Warehouses a growing concern for county


By Monroe Roark
Times Correspondent



Economic development was a topic at last week’s regular meeting of the Henry County Board of Commissioners, but not everyone on the board is pleased with the direction the county has been going in that regard.

Henry County Development Authority executive director Charlie Moseley and board chairman Geoffrey Cauble addressed the commissioners and gave a review of 2016 activity and what is in the works for the future. That presentation evolved into a discussion about the effects of the county’s warehouse district and what many citizens perceive is an overemphasis on warehouse development instead of other types of industries.

Moseley stated that incoming businesses invested more than $400 million in Henry County and created some 1,650 new jobs. He added that the results of those moves should include $22 million in extra revenue over the next 10 years. Other projects now being pursued have the potential for more than 3,000 new jobs, he said.

District 2 Commissioner Dee Clemmons told Moseley and Cauble that she is “bombarded” with questions from her constituents who use such terms as “warehouse anxiety” and “big-box swindle” when talking about local development. Her district contains 90 percent of the county’s warehouses, she said, suggesting that the companies coming to Henry County should make a more direct financial contribution to help the communities they are now a part of.

“These big-box companies get a lot of tax breaks to come here and our quality of life is impacted by the increased traffic,” she said. “Let’s allow these warehouses to invest in the communities they are affecting negatively. I want to see something tangible I can tell my constituents about when they ask.”

Cauble pointed out that the Development Authority does not provide any incentives for companies to build their facilities here, and much of that construction is motivated by zoning - ultimately a decision of the Board of Commissioners. “Most of the time construction is up and running without our involvement,” he said.

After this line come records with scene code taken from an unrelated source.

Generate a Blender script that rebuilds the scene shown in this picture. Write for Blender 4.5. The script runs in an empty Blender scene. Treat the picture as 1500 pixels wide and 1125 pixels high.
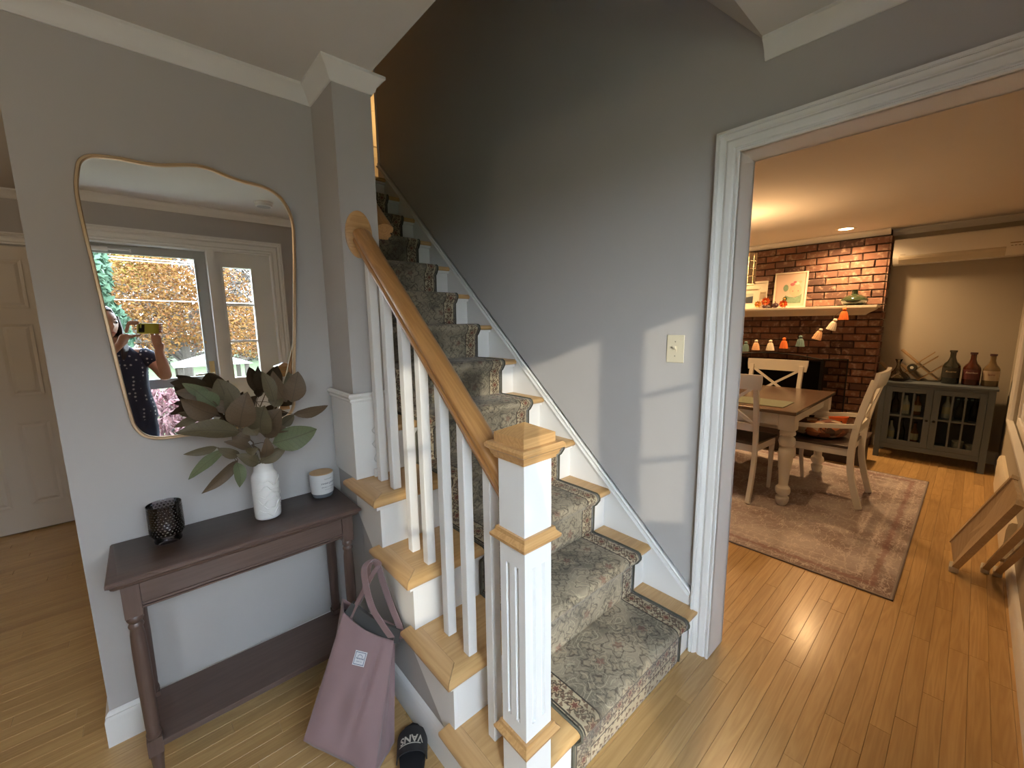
import bpy, bmesh, math, random
from mathutils import Vector, Matrix
from math import pi, sin, cos
SC = bpy.context.scene
COL = SC.collection
random.seed(7)

# ------------------------------------------------------------------ camera
YAW, PIT, ROL, CAMH = 0.7268, -0.1485, -0.0128, 1.4387
fw = Vector((sin(YAW)*cos(PIT), cos(YAW)*cos(PIT), sin(PIT)))
r0 = Vector((cos(YAW), -sin(YAW), 0)); u0 = r0.cross(fw)
CR = r0*cos(ROL)+u0*sin(ROL); CU = -r0*sin(ROL)+u0*cos(ROL)
cd = bpy.data.cameras.new('camera'); cam = bpy.data.objects.new('camera', cd); COL.objects.link(cam)
cam.matrix_world = Matrix(((CR.x, CU.x, -fw.x, 0), (CR.y, CU.y, -fw.y, 0), (CR.z, CU.z, -fw.z, CAMH), (0, 0, 0, 1)))
cd.sensor_width = 36; cd.lens = 602.861/1500*36; cd.clip_start = 0.01; cd.clip_end = 300
SC.camera = cam

# ------------------------------------------------------------------ world, sun, exposure
w = bpy.data.worlds.new('sky'); SC.world = w; w.use_nodes = True
nt = w.node_tree; bg = nt.nodes['Background']
tc = nt.nodes.new('ShaderNodeTexCoord'); sx = nt.nodes.new('ShaderNodeSeparateXYZ'); rp = nt.nodes.new('ShaderNodeValToRGB')
nt.links.new(tc.outputs['Generated'], sx.inputs[0]); nt.links.new(sx.outputs['Z'], rp.inputs[0]); nt.links.new(rp.outputs[0], bg.inputs[0])
rp.color_ramp.elements[0].position = 0.0; rp.color_ramp.elements[0].color = (.88, .92, 1, 1)
rp.color_ramp.elements[1].position = 0.7; rp.color_ramp.elements[1].color = (.72, .83, 1, 1)
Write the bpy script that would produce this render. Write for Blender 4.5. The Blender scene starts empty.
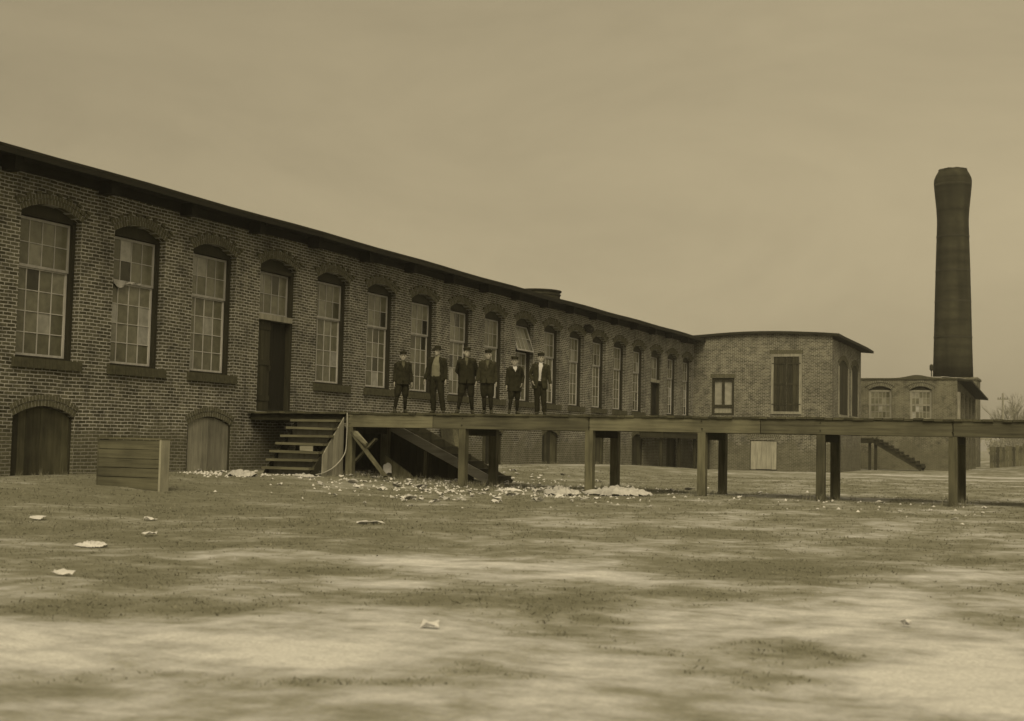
import bpy, bmesh, math, random
from mathutils import Vector, Matrix, noise
random.seed(11)
HAZE = .0006
SC = bpy.context.scene
COL = SC.collection
R = math.radians

# ------------------------------------------------------------------ helpers
def tag(o, label=None, cat=None, group=None, kind=None):
    if label: o['label'] = label
    if cat: o['category'] = cat
    if group: o['group'] = group
    if kind: o['kind'] = kind
    return o

def empty(name, loc=(0, 0, 0), rz=0.0):
    o = bpy.data.objects.new(name, None)
    o.empty_display_size = 0.3
    COL.objects.link(o)
    o.location = loc
    o.rotation_euler = (0, 0, rz)
    return o

def copy_tree(o, parent=None):
    c = o.copy()
    COL.objects.link(c)
    c.parent = parent
    for ch in [x for x in bpy.data.objects if x.parent == o]:
        copy_tree(ch, c)
    return c

def smooth(a, b, x):
    t = max(0.0, min(1.0, (x - a) / (b - a)))
    return t * t * (3 - 2 * t)

class MB:
    """collects shapes, then links them as one mesh object"""
    def __init__(self):
        self.v = []; self.f = []; self.m = []; self.attr = []; self.cur = 0; self.tone = 0.5
        self.sm = []
        self.smooth = False
    def face(self, pts):
        n = len(self.v)
        self.v += [tuple(p) for p in pts]
        self.f.append(tuple(range(n, n + len(pts))))
        self.m.append(self.cur); self.attr.append(self.tone); self.sm.append(self.smooth)
    def faces(self, verts, faces):
        n = len(self.v)
        self.v += [tuple(p) for p in verts]
        for f in faces:
            self.f.append(tuple(n + i for i in f))
            self.m.append(self.cur); self.attr.append(self.tone); self.sm.append(self.smooth)
    def box(self, c, s, rot=None, jit=0.0):
        hx, hy, hz = s[0] / 2, s[1] / 2, s[2] / 2
        vs = [Vector((x, y, z)) for z in (-hz, hz) for y in (-hy, hy) for x in (-hx, hx)]
        if jit: vs = [v + Vector((random.uniform(-jit, jit) for _ in range(3))) for v in vs]
        if rot is not None: vs = [rot @ v for v in vs]
        c = Vector(c)
        vs = [v + c for v in vs]
        self.faces(vs, [(0, 2, 3, 1), (4, 5, 7, 6), (0, 1, 5, 4), (2, 6, 7, 3), (0, 4, 6, 2), (1, 3, 7, 5)])
    def bx(self, x0, x1, y0, y1, z0, z1, jit=0.0):
        self.box(((x0 + x1) / 2, (y0 + y1) / 2, (z0 + z1) / 2), (abs(x1 - x0), abs(y1 - y0), abs(z1 - z0)), None, jit)
    def beam(self, a, b, w, h, up=(0, 0, 1)):
        a = Vector(a); b = Vector(b); d = (b - a); L = d.length; d.normalize()
        up = Vector(up)
        if abs(d.dot(up)) > 0.98: up = Vector((0, 1, 0))
        s = d.cross(up).normalized(); u = s.cross(d).normalized()
        rot = Matrix((s, d, u)).transposed()
        self.box((a + b) / 2, (w, L, h), rot)
    def loft(self, rings, caps=True):
        n = len(rings[0]); k = len(self.v)
        fs = []
        for i in range(len(rings) - 1):
            for j in range(n):
                a = i * n + j; b = i * n + (j + 1) % n
                fs.append((a, b, b + n, a + n))
        if caps:
            fs.append(tuple(reversed(range(n))))
            fs.append(tuple((len(rings) - 1) * n + j for j in range(n)))
        self.faces([p for r in rings for p in r], fs)
    def tube(self, pts, rad, n=8, flat=1.0, side=None):
        pts = [Vector(p) for p in pts]
        if not isinstance(rad, (list, tuple)): rad = [rad] * len(pts)
        rings = []; prev = None
        for i, p in enumerate(pts):
            d = (pts[min(i + 1, len(pts) - 1)] - pts[max(i - 1, 0)]).normalized()
            ref = Vector(side) if side else Vector((1, 0, 0))
            if prev is not None: ref = prev
            s = (ref - d * ref.dot(d))
            if s.length < 1e-4: s = d.orthogonal()
            s.normalize(); prev = s
            u = d.cross(s)
            r = rad[i]
            rx, ry = r if isinstance(r, (list, tuple)) else (r, r * flat)
            rings.append([p + s * (rx * math.cos(2 * math.pi * j / n)) + u * (ry * math.sin(2 * math.pi * j / n)) for j in range(n)])
        self.loft(rings)
    def build(self, name, mats, parent=None, loc=None):
        me = bpy.data.meshes.new(name)
        me.from_pydata(self.v, [], self.f)
        if not isinstance(mats, (list, tuple)): mats = [mats]
        for m in mats: me.materials.append(m)
        me.polygons.foreach_set('material_index', self.m)
        me.polygons.foreach_set('use_smooth', self.sm)
        a = me.attributes.new('tone', 'FLOAT', 'FACE')
        a.data.foreach_set('value', self.attr)
        me.update()
        o = bpy.data.objects.new(name, me)
        COL.objects.link(o)
        if parent is not None: o.parent = parent
        if loc is not None: o.location = loc
        return o

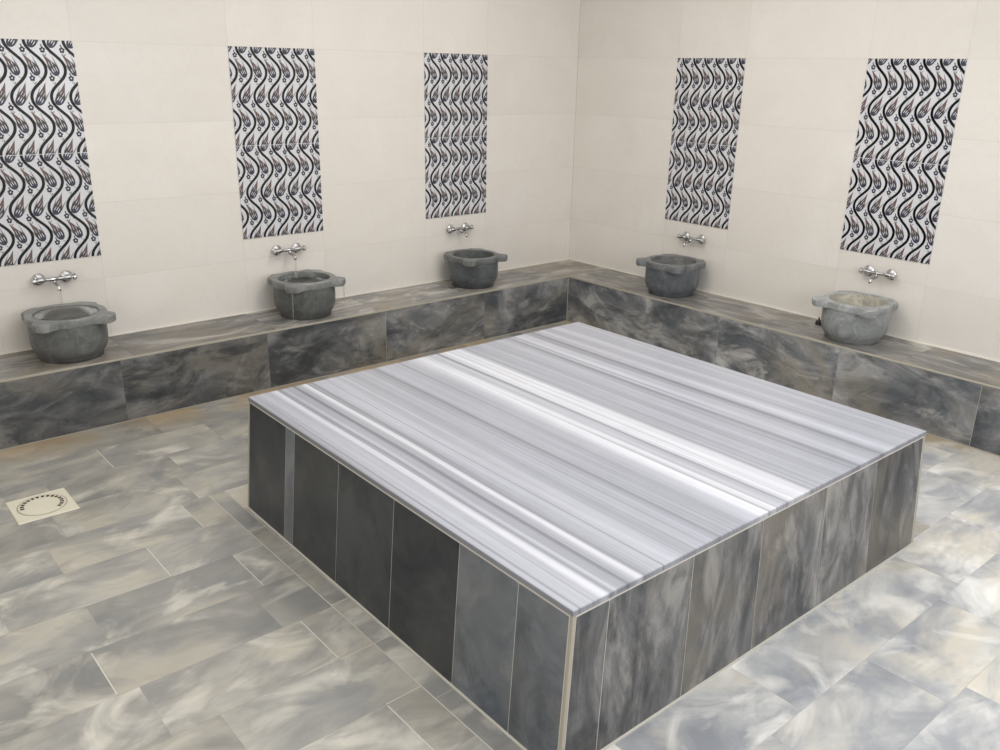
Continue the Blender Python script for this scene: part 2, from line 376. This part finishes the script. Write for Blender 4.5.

Clemmons said she has spoken with heads of several facilities in the county and found that they are mostly looking for employees with basic skills and a high school diploma for jobs that pay $10-12 per hour.

“We want high-quality paying jobs,” she said. “They’re not going to be able to live in Henry County, or anywhere else, on $10 an hour.”

Cauble said a community improvement district (CID) has been suggested as one way for industrial users in a specific area to pay back to the community and have those funds earmarked for road improvement and other issues.

Clemmons dismissed that idea, saying it would be at least five years before the county saw any money from a CID. “I want to see the big-box companies investing back into the community immediately,” she said.

Moseley pointed out that the average wage in Henry County from the logistics sector is closer to $20 an hour, but Clemmons brushed that aside as well.

“That’s not enough,” she said. “Henry County deserves better.”

Although he did not take part in this discussion, District 5 Commissioner Bruce Holmes raised some of the same issues in a recent statement regarding the Development Authority and “a new direction and vision” needed for the county.

“We’ve done a terrible job in our planning around the Hwy. 155 corridor and with our focus on just warehouses. Warehousing isn't bringing in the commercial tax dollars you would receive from your professional service-type industries such as tech, biotechnology, cyber security and big data analytics,” he stated.

Holmes wants Henry County to move away from warehouses “and the massive amounts of semi trucks which are squeezing out our residents and destroying our road infrastructure. The big picture for me is that our Development Authority moves in a direction that will attract the high-paying jobs Henry County citizens deserve.”